Denoising Adversarial Autoencoders
This work addresses representation learning for unsupervised tasks, offering incremental improvements by integrating denoising into adversarial autoencoders.
The paper tackles the problem of learning robust representations from unlabeled data by proposing denoising adversarial autoencoders, which combine denoising and adversarial regularization. The results show that this approach achieves higher classification performance and synthesizes samples more consistent with input data compared to methods without denoising.
Unsupervised learning is of growing interest because it unlocks the potential held in vast amounts of unlabelled data to learn useful representations for inference. Autoencoders, a form of generative model, may be trained by learning to reconstruct unlabelled input data from a latent representation space.

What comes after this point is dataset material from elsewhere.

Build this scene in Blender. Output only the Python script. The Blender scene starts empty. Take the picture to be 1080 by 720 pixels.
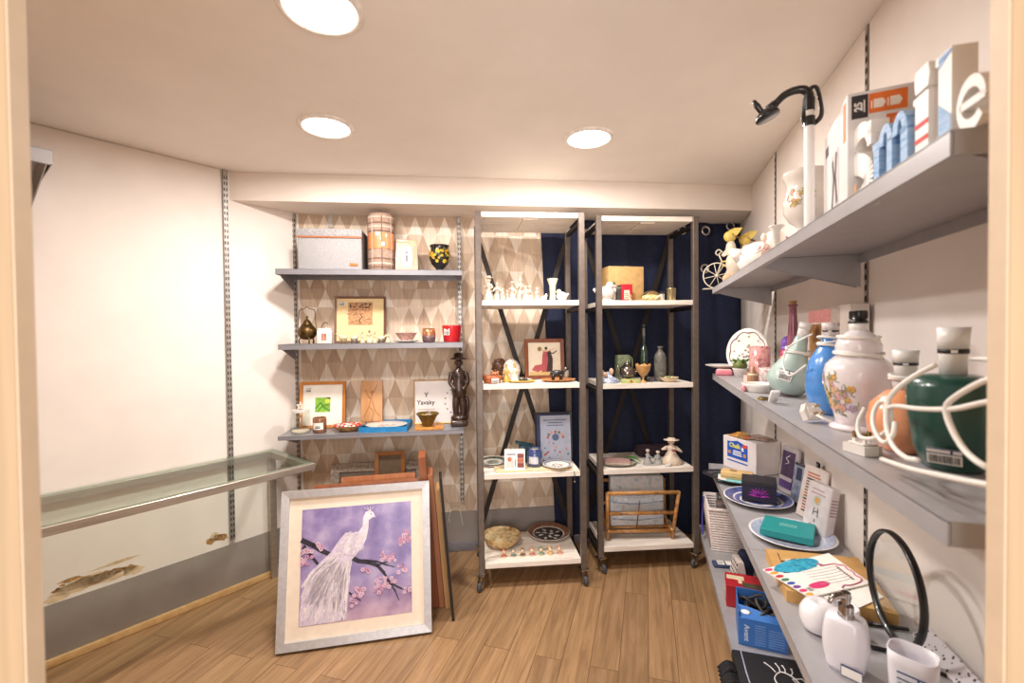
import bpy, bmesh, math, random
from math import sin, cos, pi, radians, sqrt, atan2, floor
from mathutils import Matrix, Vector
S = bpy.context.scene
COL = S.collection
# ------------------------------------------------------------------ camera
FPX = 480.0                                  # focal length in pixels of a 1080 px wide frame
PITCH, ROLL = math.atan(8.5/480), radians(.6)
CAM = Vector((0, 0, 1.4))
_F = Vector((0, cos(PITCH), -sin(PITCH))); _R0 = Vector((1, 0, 0)); _U0 = Vector((0, sin(PITCH), cos(PITCH)))
_R = cos(ROLL)*_R0 - sin(ROLL)*_U0; _U = sin(ROLL)*_R0 + cos(ROLL)*_U0
cam = bpy.data.cameras.new('camera'); cam.sensor_width = 36; cam.lens = 36*FPX/1080; cam.clip_start = .02
camo = bpy.data.objects.new('camera', cam); COL.objects.link(camo)
camo.matrix_world = Matrix(((_R.x, _U.x, -_F.x, CAM.x), (_R.y, _U.y, -_F.y, CAM.y), (_R.z, _U.z, -_F.z, CAM.z), (0, 0, 0, 1)))
cam.dof.use_dof = True; cam.dof.focus_distance = 2.3; cam.dof.aperture_fstop = 3.5
S.camera = camo
# ------------------------------------------------------------------ light
EXPOSURE = 0.78
S.view_settings.view_transform = 'Standard'; S.view_settings.look = 'None'
S.view_settings.exposure = EXPOSURE; S.view_settings.gamma = 1; S.view_settings.use_curve_mapping = False
W = bpy.data.worlds.new('world'); S.world = W; W.use_nodes = True
W.node_tree.nodes['Background'].inputs[0].default_value = (1, .96, .92, 1)
W.node_tree.nodes['Background'].inputs[1].default_value = .32
def area_light(name, loc, rot, size, power, color=(1, .947, .903), shape='DISK', size_y=None):
    l = bpy.data.lights.new(name, 'AREA'); l.shape = shape; l.size = size
    if size_y: l.size_y = size_y
    l.energy = power; l.color = color
    o = bpy.data.objects.new(name, l); o.location = loc; o.rotation_euler = rot; COL.objects.link(o); return o
DOWNLIGHT_POWER = 12.0
area_light('front_fill_light', (.1, -1.6, 1.35), (radians(94), 0, 0), 2.2, 44, (1, .95, .92), 'RECTANGLE', 1.6)  # unseen fill lamp added behind the camera, brightens the room evenly through the doorway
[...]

More robust representations may be produced by an autoencoder if it learns to recover clean input samples from corrupted ones. Representations may be further improved by introducing regularisation during training to shape the distribution of the encoded data in latent space. We suggest denoising adversarial autoencoders, which combine denoising and regularisation, shaping the distribution of latent space using adversarial training. We introduce a novel analysis that shows how denoising may be incorporated into the training and sampling of adversarial autoencoders. Experiments are performed to assess the contributions that denoising makes to the learning of representations for classification and sample synthesis. Our results suggest that autoencoders trained using a denoising criterion achieve higher classification performance, and can synthesise samples that are more consistent with the input data than those trained without a corruption process.